** begin **

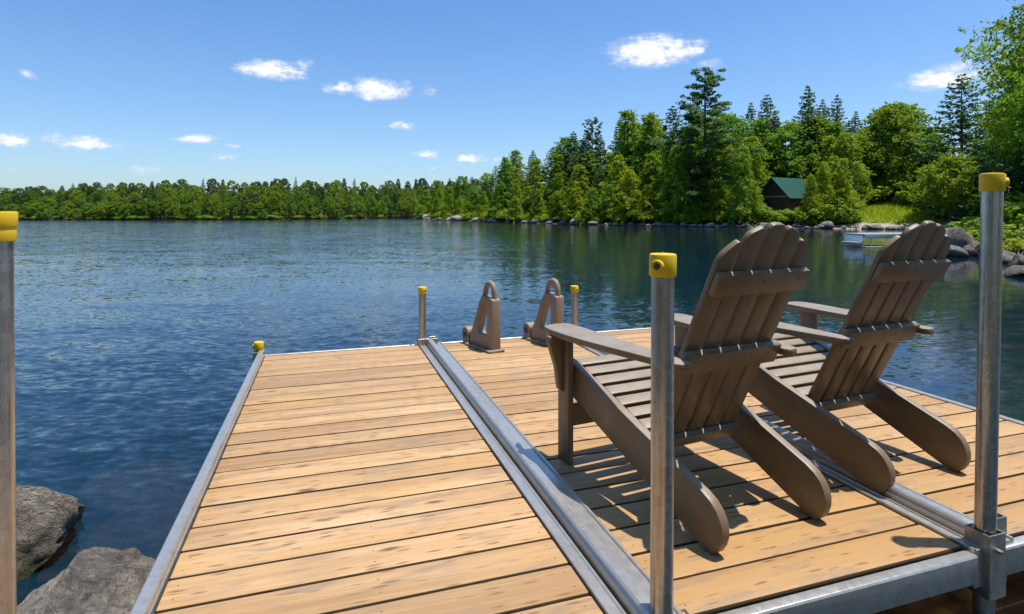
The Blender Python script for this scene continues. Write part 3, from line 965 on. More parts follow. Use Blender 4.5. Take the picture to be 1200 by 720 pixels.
ra = rock_mesh('boulder', 11, 6, 13, 0.06, (1, 1, 1), 0.035, (0.5, 0.85))
rb = rock_mesh('boulder', 23, 6, 11, 0.06, (1, 1, 1), 0.035, (0.6, 0.92))
put_rock(ra, -2.33, 2.34, -0.40, (0.56, 0.54, 0.46), (0.15, 0.30, 0.5), 'dark wet edged boulder nearest the left post')
put_rock(rb, -1.30, 1.62, -0.47, (0.50, 0.58, 0.45), (0.10, 0.16, 0.5), 'broad rough grey boulder against the left dock rail')
SUBR = rock_mesh('boulder', 31, 4, 10, 0.08, (1, 1, .6), 0.03)
SUBR.materials[0] = mat_rock('brown_lake_stone', (0.62, 0.42, 0.22), (0.14, 0.09, 0.045), 1.0, wet=False)
for (x_, y_, r_) in [(-1.55, 2.75, .30), (-1.05, 2.35, .24), (-1.35, 3.35, .34), (-.85, 2.9, .22), (-2.0, 3.1, .28), (-1.75, 2.35, .2), (-.95, 3.6, .26), (-1.6, 4.1, .36), (-2.4, 3.7, .3)]:
    o_ = put_rock(SUBR, x_, y_, -0.66 - r_ * .30, (r_ * 1.35, r_ * 1.1, r_), (.1, .1, x_ * 7), 'brown stone lying under water off the left rail', 'submerged stones off the left rail')
    o_.name = 'submerged_stone'
RK = [rock_mesh('shore_rock', 40 + k, 4, 10, 0.10, (1, 1, .75), 0.03) for k in range(6)]


# ------------------------------------------------------------------ vegetation builders
def quads_from(C, N, size, aspect=0.62, kite=True):
    n = len(C)
    N = N / np.maximum(np.linalg.norm(N, axis=1, keepdims=True), 1e-6)
    r = rng.normal(size=(n, 3))
    T = np.cross(N, r)
    T /= np.maximum(np.linalg.norm(T, axis=1, keepdims=True), 1e-6)
    B = np.cross(N, T)
    s = (size * rng.uniform(0.65, 1.3, n))[:, None]
    V = np.stack([C - T * s, C - B * s * aspect + T * s * .1, C + T * s, C + B * s * aspect + T * s * .1], 1)
    return V.reshape(-1, 3)


def tube_np(pts, rads, seg=6):
    pts = np.asarray(pts, float)
    out, Q = [], []
    for i, p in enumerate(pts):
        d = pts[min(i + 1, len(pts) - 1)] - pts[max(i - 1, 0)]
        d /= np.linalg.norm(d) + 1e-9
        a = np.cross(d, (0.31, 0.95, 0.02))
        a /= np.linalg.norm(a) + 1e-9
        c = np.cross(d, a)
        th = np.arange(seg) * 2 * np.pi / seg
        out.append(p + rads[i] * (np.cos(th)[:, None] * a + np.sin(th)[:, None] * c))
    V = np.concatenate(out)
    for i in range(len(pts) - 1):
        for k in range(seg):
            Q.append((i * seg + k, i * seg + (k + 1) % seg, (i + 1) * seg + (k + 1) % seg, (i + 1) * seg + k))
    return V, np.array(Q)


def join_tubes(ts):
    V, Q, o = [], [], 0
    for v, q in ts:
        V.append(v)
        Q.append(q + o)
        o += len(v)
    return np.concatenate(V), np.concatenate(Q)


def broadleaf(seed, h=1.0, spread=0.27, K=52, per=120, leaf=0.016, low=0.18, shape='round', droop=0.35):
    """unit-height broadleaf tree: returns (trunk mesh, crown mesh)"""
    global rng
    rng = np.random.default_rng(seed)
    tubes = []
    lean = rng.normal(0, 0.02, 2)
    tp = [(lean[0] * t, lean[1] * t, t * 0.86) for t in np.linspace(-0.03, 1, 8)]
    tubes.append(tube_np(tp, [0.021 * (1 - 0.85 * t) + .002 for t in np.linspace(0, 1, 8)], 8))
    C, Nn, Sz = [], [], []
    for k in range(K):
        t = low + (1 - low) * ((k + rng.uniform(0, 1)) / K) ** 0.9
        if shape == 'round':
            env = spread * (max(0.0, math.sin(math.pi * min(1, (t - low + 0.10) / (1.1 - low)))) ** 0.6)
        elif shape == 'cone':
            env = spread * (1.05 - (t - low) / (1 - low)) ** 0.75
        else:
            env = spread * (0.75 + 0.25 * math.sin(6 * t + seed)) * (1 - max(0, (t - .8) / .2) * .75)
        env = max(env, 0.035)
        az_ = k * 2.399 + rng.uniform(-.5, .5)
        rad = env * rng.uniform(0.45, 1.05)
        c = np.array([math.cos(az_) * rad + lean[0] * t, math.sin(az_) * rad + lean[1] * t, min(t, 0.97)])
        cr = rng.uniform(0.055, 0.105) * (0.6 + 0.7 * env / spread) * (1.0 if shape == 'round' else 1.12 - 0.45 * t)
        if k % 2 == 0:
            zt = max(0.08, t - rad * rng.uniform(0.5, 0.9))
            base = np.array([lean[0] * zt, lean[1] * zt, zt])
            mid = (base + c) / 2 + np.array([0, 0, -0.01])
            tubes.append(tube_np([base, mid, c], [0.006 * (1 - t * .5), 0.004 * (1 - t * .5), 0.0012], 5))
        ns = 7
        outv = np.array([math.cos(az_), math.sin(az_), 0.0])
        for q in range(ns):
            sdv = outv * 0.55 + np.array([0, 0, 0.40 if t < .8 else .8]) + rng.normal(0, .75, 3)
            sdv /= np.linalg.norm(sdv)
            sl = cr * rng.uniform(0.9, 1.9)
            m = int(per * (cr / 0.08) ** 1.5 / ns)
            f_ = rng.uniform(0.0, 1, m) ** 0.8
            wdt = cr * 0.36 * (1.08 - f_)
            p = c + sdv * (f_ * sl)[:, None] + rng.normal(0, 1, (m, 3)) * wdt[:, None] * np.array([1, 1, .7])
            p[:, 2] -= droop * f_ ** 2 * sl
            C.append(p)
            Nn.append((p - c) / cr * .35 + outv * .25 + np.array([0, 0, 0.55]) + rng.normal(0, .55, (m, 3)))
            Sz.append(np.full(m, leaf))
    V = quads_from(np.concatenate(C), np.concatenate(Nn), np.concatenate(Sz))
    Q = np.arange(len(V)).reshape(-1, 4)
    tv, tq = join_tubes(tubes)
    return np_mesh('trunk', tv, tq, True), np_mesh('crown', V, Q)


def spruce(seed, R0=0.17, whorls=30, leaf=0.013, dens=13, low=0.06, ragged=0.25):
    global rng
    rng = np.random.default_rng(seed)
    tubes = [tube_np([(0, 0, t) for t in np.linspace(-0.03, 0.99, 6)], [0.014 * (1 - 0.93 * t) for t in np.linspace(0, 1, 6)], 7)]
    C, Nn, Sz = [], [], []
    for wv_ in range(whorls):
        t = low + (1 - low) * (wv_ + 0.5) / whorls
        L = R0 * 1.15 * min(1.0, (1 - t) / 0.5) ** 0.78 * (1 if t > 0.2 else 0.85) + 0.008
        nb = int(rng.integers(5, 8))
        for k in range(nb):
            a = 2 * math.pi * k / nb + rng.uniform(-.35, .35) + wv_ * 1.1
            l = L * rng.uniform(1 - ragged * 1.5, 1 + ragged * .4)
            drop = rng.uniform(0.15, 0.5) * (0.4 + 0.6 * (1 - t))
            m = max(5, int(dens * l / 0.1))
            s = np.sqrt(rng.uniform(0.02, 1, m))
            z = t - drop * l * s + 0.20 * l * s ** 3 + 0.006
            side = rng.normal(0, 0.20, m) * l * (1.12 - s * .85)
            x = math.cos(a) * s * l - math.sin(a) * side
            y = math.sin(a) * s * l + math.cos(a) * side
            C.append(np.column_stack([x, y, z - np.abs(side) * .35 + rng.normal(0, .004, m)]))
            Nn.append(np.array([math.cos(a) * .35, math.sin(a) * .35, .8]) + rng.normal(0, .40, (m, 3)))
            Sz.append(np.full(m, leaf) * (0.75 + .4 * (1 - t)))
    V = quads_from(np.concatenate(C), np.concatenate(Nn), np.concatenate(Sz), 0.5)
    tv, tq = join_tubes(tubes)
    return np_mesh('trunk', tv, tq, True), np_mesh('crown', V, np.arange(len(V)).reshape(-1, 4))


def white_pine(seed, R0=0.31, tiers=14, leaf=0.012, per=80, low=0.14):
    global rng
    rng = np.random.default_rng(seed)
    tubes = [tube_np([(0.004 * math.sin(7 * t), 0, t) for t in np.linspace(-0.03, 0.985, 10)], [0.016 * (1 - 0.9 * t) for t in np.linspace(0, 1, 10)], 8)]
    C, Nn, Sz = [], [], []
    nbr = tiers * 6
    for i in range(nbr):
        t = low + (0.965 - low) * ((i + rng.uniform(-1.2, 1.2)) / nbr) ** 0.95
        t = min(max(t, low), .965)
        prof = R0 * (1.0 - 0.86 * max(0, (t - 0.42) / 0.58) ** .9) if t > .42 else R0 * (0.85 + .35 * (t - low))
        for k in range(1):
            a = i * 2.399 + rng.uniform(-.7, .7)
            l = prof * (rng.uniform(0.45, 1.12) if rng.random() < .85 else rng.uniform(1.1, 1.3))
            rise = rng.uniform(0.05, 0.35) + 1.0 * max(0, t - .62) + (0.5 if t > .9 else 0)
            pts = [np.array([math.cos(a) * l * s, math.sin(a) * l * s, t + rise * l * s ** 2 - 0.10 * l * s]) for s in (0, .35, .7, 1)]
            tubes.append(tube_np(pts, [0.0045 * (1 - t * .6), .0032 * (1 - t * .6), .0022 * (1 - t * .6), .0008], 5))
            for q in range(3):
                s = 0.45 + 0.6 * (q + rng.uniform(0, .6)) / 3
                s = min(s, 1.0)
                c = np.array([math.cos(a) * l * s, math.sin(a) * l * s, t + rise * l * s ** 2 - 0.10 * l * s + .007])
                c[:2] += rng.normal(0, .012, 2)
                cr = rng.uniform(0.020, 0.038) * (.50 + .6 * l / R0)
                m = int(per * (cr / .03) ** 1.5)
                d = rng.normal(size=(m, 3))
                d /= np.linalg.norm(d, axis=1, keepdims=True)
                p = d * (rng.uniform(.2, 1, m) ** .5)[:, None] * cr * np.array([1.3, 1.3, .55])
                C.append(c + p)
                Nn.append(d * .5 + np.array([0, 0, .7]) + rng.normal(0, .45, (m, 3)))
                Sz.append(np.full(m, leaf * .8))
    V = quads_from(np.concatenate(C), np.concatenate(Nn), np.concatenate(Sz), 0.42)
    tv, tq = join_tubes(tubes)
    return np_mesh('trunk', tv, tq, True), np_mesh('crown', V, np.arange(len(V)).reshape(-1, 4))


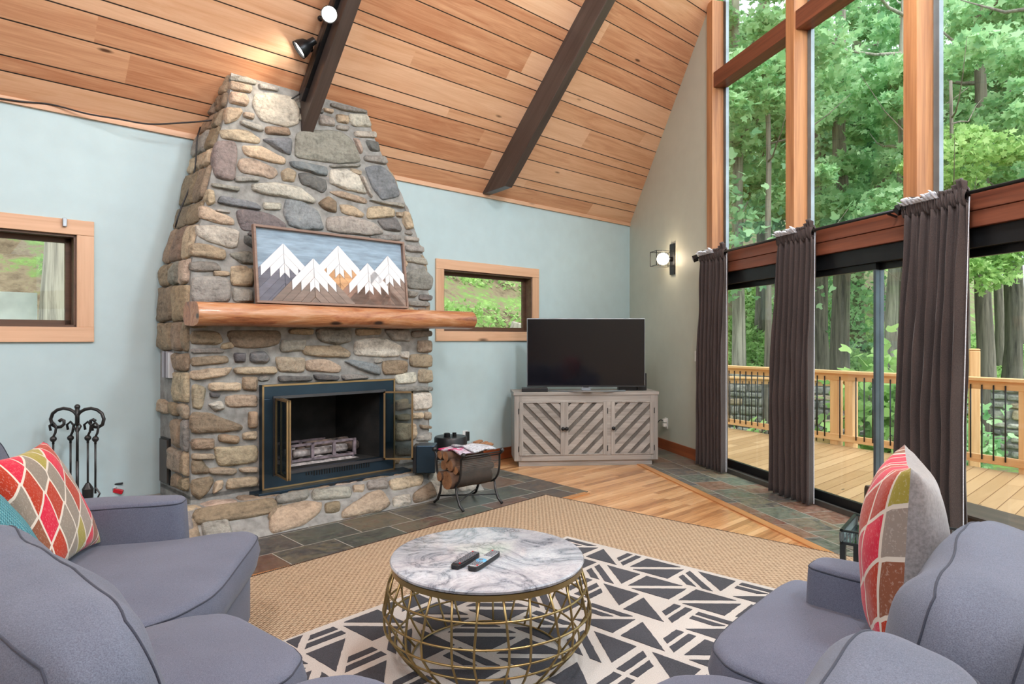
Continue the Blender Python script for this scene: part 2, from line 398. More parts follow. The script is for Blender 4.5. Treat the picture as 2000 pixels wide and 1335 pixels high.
up = Vector((0, 0, 0.12)); c2.add([p for p in q]+[p+up for p in q], [(0, 1, 2, 3), (7, 6, 5, 4), (0, 4, 5, 1), (1, 5, 6, 2), (2, 6, 7, 3), (3, 7, 4, 0)])
c2v = MB(); MC2 = ML @ Matrix.Translation((0, -D_R, zr)) @ Matrix.Rotation(ca, 4, 'X'); MC2i = MC2.inverted()
c2v.v = [tuple(MC2i @ Vector(p)) for p in c2.v]; c2v.f = c2.f; c2v.mi = c2.mi
struct(c2v.build('ceiling', M_ceil, M=MC2))
cr = MB(); cr.box((S0, -0.022, EAVE-0.03), (S_END, 0, EAVE+0.012))
struct(cr.build('trim_3', M_trimw, M=ML))
bl = MB(); bl.box((2.2, -0.015, 0.006), (S_END, 0, 0.13))
struct(bl.build('baseboard_left', M_base, M=ML))
# rafters
def rafter(px_l, px_r, ybot, d0, drop):
    s0, _ = onL(px_l, ybot, d0); s1, _ = onL(px_r, ybot, d0)
    return s0, s1
def add_rafter(s0, s1, d0, drop):
    y0 = -d0/math.cos(ca); m = MB()
    # bottom end cut plumb
    k = drop*math.tan(ca)
    for sgn in (0,):
        vs = [(s0, y0, 0), (s1, y0, 0), (s1, -L_, 0), (s0, -L_, 0), (s0, y0-0*k, -drop), (s1, y0-0*k, -drop), (s1, -L_, -drop), (s0, -L_, -drop)]
    # plumb cut: lower edge shifts along the slope
    vs[4] = (s0, y0-k*1.0, -drop); vs[5] = (s1, y0-k*1.0, -drop)
    m.add(vs, [(0, 1, 2, 3), (7, 6, 5, 4), (0, 4, 5, 1), (1, 5, 6, 2), (2, 6, 7, 3), (3, 7, 4, 0)])
    return struct(m.build('ceiling_beam', wood_beam, M=MC, bevel=0.004))
wood_beam = wood('stained_rafter', srgb(58, 48, 44), srgb(84, 73, 68), 1, 1.0, 0.35)
# positions solved on the beam's soffit plane
DROP = 0.26
def soffit(px, py):        # sight line against soffit plane z = EAVE + PITCH*d - DROP/cos
    off = DROP/math.cos(ca); k = (px-1000)/F; kz = (HOR-py)/F
    # X=kY ; d=(kY-WK*Y+WC)/WN ; CH+kz*Y = EAVE-off+PITCH*d
    Y = (EAVE-off+PITCH*WC/WN-CH)/(kz-PITCH*(k-WK)/WN)
    P = Vector((k*Y, Y, 0)); return (P-O).dot(U), (P-O).dot(N)
sA0, dA0 = soffit(591, 249); sA1, dA1 = soffit(616, 249)
sB0, dB0 = soffit(957, 384); sB1, dB1 = soffit(1003, 392)
print('rafters', sA0, sA1, dA0, dA1, sB0, sB1, dB0, dB1)
RAFT_A = (sA0, sA1); wA = 0.09
add_rafter(sA0, sA1, 0.05, DROP)
RW = sA1-sA0
add_rafter((sB0+sB1)/2-RW/2, (sB0+sB1)/2+RW/2, 0.0, DROP)
sp_ = (sB0+sB1)/2-(sA0+sA1)/2
add_rafter(sA0-sp_, sA1-sp_, 0.0, DROP)
# ------------------------------------------------------------------ glass wall
def seg(px, o=0.0): return onG(px, 600, o)[0]
t_post = [(seg(1385), seg(1421)), (seg(1540), seg(1584)), (seg(1771), seg(1831))]
# posts: room-side face is narrow, so give each the same stock
PW = 0.115; PD = 0.19
tp = [seg(1385), seg(1540), seg(1771)]
print('posts', tp)
stepp = tp[2]-tp[1]; tp.append(tp[2]+stepp); tp.append(tp[2]+2*stepp); tp.append(tp[2]+3*stepp)
z_roof_at = lambda t: roof_z(((GW(t, 0)-O).dot(N))) if (GW(t, 0)-O).dot(N) < D_R else 2*roof_z(D_R)-roof_z((GW(t, 0)-O).dot(N))
HB0, HB1 = 2.055, 2.265     # header beam over the doors
# solid gable wall from the corner to the first post
gw = MB(); ta = 0.0; tb = tp[0]+0.01
gw.add([(0, 0, 0), (tb, 0, 0), (tb, 0.16, 0), (0, 0.16, 0), (0, 0, z_roof_at(0)+0.05), (tb, 0, z_roof_at(tb)+0.05), (tb, 0.16, z_roof_at(tb)+0.05), (0, 0.16, z_roof_at(0)+0.05)],
       [(3, 2, 1, 0), (4, 5, 6, 7), (0, 1, 5, 4), (1, 2, 6, 5), (2, 3, 7, 6), (3, 0, 4, 7)])
struct(gw.build('wall_right', M_wallg, M=MG))
br = MB(); br.box((0, -0.016, 0.006), (tp[0]+0.0, 0, 0.13))
struct(br.build('baseboard_right', M_base, M=MG))
for i, t0 in enumerate(tp):
    m = MB(); zt = z_roof_at(t0)+0.02
    m.box((t0, -0.03, HB1 if i else 0.0), (t0+PW, PD-0.03, zt)); struct(m.build('trim_%d' % (4+i), M_fir, M=MG, bevel=0.004))
m = MB(); m.box((tp[0], -0.022, HB0+0.105), (11.2, 0.15, HB1)); struct(m.build('trim_9', M_firx, M=MG, bevel=0.004))
m = MB(); m.box((tp[0], -0.034, HB0), (11.2, 0.15, HB0+0.098)); struct(m.build('trim_10', M_firx, M=MG, bevel=0.004))
TZ = 4.05
m = MB()
for i in range(len(tp)-1):
    m.box((tp[i]+PW, -0.015, TZ), (tp[i+1], 0.13, TZ+0.16))
struct(m.build('trim_11', M_firx, M=MG, bevel=0.004))
# upper windows (structure) : pale stop bead and pane each
wi = 3
for i in range(len(tp)-1):
    a, b = tp[i]+PW, tp[i+1]
    for (z0, z1) in ((HB1, TZ), (TZ+0.16, None)):
        w = thing('window_%d' % wi, None, None, M=MG); struct(w); wi += 1
        zt0 = z1 if z1 else z_roof_at(a); zt1 = z1 if z1 else z_roof_at(b)
        m = MB(); y0, y1 = 0.10, 0.106
        m.add([(a, y0, z0), (b, y0, z0), (b, y1, z0), (a, y1, z0), (a, y0, zt0), (b, y0, zt1), (b, y1, zt1), (a, y1, zt0)],
              [(3, 2, 1, 0), (4, 5, 6, 7), (0, 1, 5, 4), (1, 2, 6, 5), (2, 3, 7, 6), (3, 0, 4, 7)])
        m.build('window_pane', M_glass, w)
        m = MB(); m.box((a, 0.106, z0), (a+0.045, 0.14, zt0)); m.box((b-0.02, 0.09, z0), (b, 0.13, zt1)); m.box((a, 0.09, z0), (b, 0.13, z0+0.02))
        m.build('window_frame', M_alu, w)
# sliding doors: black head track, sill, four panels
DH = HB0
doors = [(seg(1415, 0.05), seg(1512, 0.05)), ]
m = MB(); m.box((tp[0]+PW, 0.0, DH-0.12), (11.2, 0.12, DH)); struct(m.build('trim_12', M_black, M=MG, bevel=0.002))
m = MB(); m.box((tp[0]+PW*0.6, -0.03, 0.0), (11.2, 0.0, 0.05)).box((tp[0]+PW*0.6, 0.0, 0.0), (11.2, 0.13, 0.035)); struct(m.build('trim_13', M_alud, M=MG, bevel=0.003))
def door(n, a, b, o):
    w = thing('door_%d' % n, None, None, M=MG); struct(w)
    m = MB(); m.box((a, o, 0.035), (b, o+0.035, 0.115)).box((a, o, DH-0.17), (b, o+0.035, DH-0.12)); m.build('door_rail', M_black, w, bevel=0.002)
    m = MB(); m.box((a, o, 0.115), (a+0.024, o+0.035, DH-0.17)).box((b-0.024, o, 0.115), (b, o+0.035, DH-0.17)); m.build('door_stile', M_dstile, w, bevel=0.002)
    m = MB(); m.box((a+0.045, o+0.014, 0.115), (b-0.045, o+0.02, DH-0.17)); m.build('door_pane', M_glass, w)
M_dstile = plain('grey_door_stile', srgb(84, 96, 104), 0.35, 0.5)
q1 = seg(1410, 0.05); q2 = seg(1506, 0.05)+0.12; q3 = seg(1712, 0.05); wdt = q3-(q2-0.05)
door(1, q1, q2, 0.07); door(2, q2-0.032, q3+0.02, 0.025); door(3, q3-0.012, q3+wdt*1.12, 0.07); door(4, q3+wdt*1.12-0.04, q3+wdt*2.1, 0.025)
# ------------------------------------------------------------------ stone fireplace
DF = 0.62; ZB = 1.5; LEAN = 0.12
def dfront(z): return DF if z < ZB else DF-(z-ZB)*LEAN
def onF(px, py):
    d = DF
    for _ in range(8):
        s, z = onL(px, py, d); d = dfront(z)
    return s, z
def table(pts, f):
    t = sorted([(f(*p)[1], f(*p)[0]) for p in pts]); return t
def lerp_t(t, z):
    if z <= t[0][0]: return t[0][1]
    for a, b in zip(t, t[1:]):
        if z <= b[0]: return a[1]+(b[1]-a[1])*(z-a[0])/(b[0]-a[0])
    return t[-1][1]
TL_ = table([(372, 1000), (372, 640), (371, 530), (382, 470), (400, 400), (412, 340), (430, 255), (446, 202), (452, 150)], onF)
TR_ = table([(836, 900), (836, 640), (836, 530), (824, 490), (800, 420), (780, 370), (748, 310), (722, 250), (716, 223)], onF)
TB_ = table([(325, 900), (325, 500), (337, 455), (360, 395), (374, 345), (398, 262)], lambda x, y: onL(x, y, 0.0))
sl = lambda z: lerp_t(TL_, z); sr = lambda z: lerp_t(TR_, z)
def sb(z): return min(lerp_t(TB_, z), sl(z)-0.02)
fp = thing('stone_fireplace', 'tall tapering fieldstone chimney and hearth built against the sage wall up to the wooden ceiling', 'fireplace', M=ML)
M_mortar = plain('mortar', srgb(142, 141, 137), 0.9, var=0.14, scale=18, bump=0.7, bscale=70)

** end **

What is needed → Leave the pictures out and please restate exactly the lines running from the start of the material through the one with "return V.reshape(-1, 3)".

Full output →
The Blender Python script for this scene continues. Write part 3, from line 965 on. More parts follow. Use Blender 4.5. Take the picture to be 1200 by 720 pixels.
ra = rock_mesh('boulder', 11, 6, 13, 0.06, (1, 1, 1), 0.035, (0.5, 0.85))
rb = rock_mesh('boulder', 23, 6, 11, 0.06, (1, 1, 1), 0.035, (0.6, 0.92))
put_rock(ra, -2.33, 2.34, -0.40, (0.56, 0.54, 0.46), (0.15, 0.30, 0.5), 'dark wet edged boulder nearest the left post')
put_rock(rb, -1.30, 1.62, -0.47, (0.50, 0.58, 0.45), (0.10, 0.16, 0.5), 'broad rough grey boulder against the left dock rail')
SUBR = rock_mesh('boulder', 31, 4, 10, 0.08, (1, 1, .6), 0.03)
SUBR.materials[0] = mat_rock('brown_lake_stone', (0.62, 0.42, 0.22), (0.14, 0.09, 0.045), 1.0, wet=False)
for (x_, y_, r_) in [(-1.55, 2.75, .30), (-1.05, 2.35, .24), (-1.35, 3.35, .34), (-.85, 2.9, .22), (-2.0, 3.1, .28), (-1.75, 2.35, .2), (-.95, 3.6, .26), (-1.6, 4.1, .36), (-2.4, 3.7, .3)]:
    o_ = put_rock(SUBR, x_, y_, -0.66 - r_ * .30, (r_ * 1.35, r_ * 1.1, r_), (.1, .1, x_ * 7), 'brown stone lying under water off the left rail', 'submerged stones off the left rail')
    o_.name = 'submerged_stone'
RK = [rock_mesh('shore_rock', 40 + k, 4, 10, 0.10, (1, 1, .75), 0.03) for k in range(6)]


# ------------------------------------------------------------------ vegetation builders
def quads_from(C, N, size, aspect=0.62, kite=True):
    n = len(C)
    N = N / np.maximum(np.linalg.norm(N, axis=1, keepdims=True), 1e-6)
    r = rng.normal(size=(n, 3))
    T = np.cross(N, r)
    T /= np.maximum(np.linalg.norm(T, axis=1, keepdims=True), 1e-6)
    B = np.cross(N, T)
    s = (size * rng.uniform(0.65, 1.3, n))[:, None]
    V = np.stack([C - T * s, C - B * s * aspect + T * s * .1, C + T * s, C + B * s * aspect + T * s * .1], 1)
    return V.reshape(-1, 3)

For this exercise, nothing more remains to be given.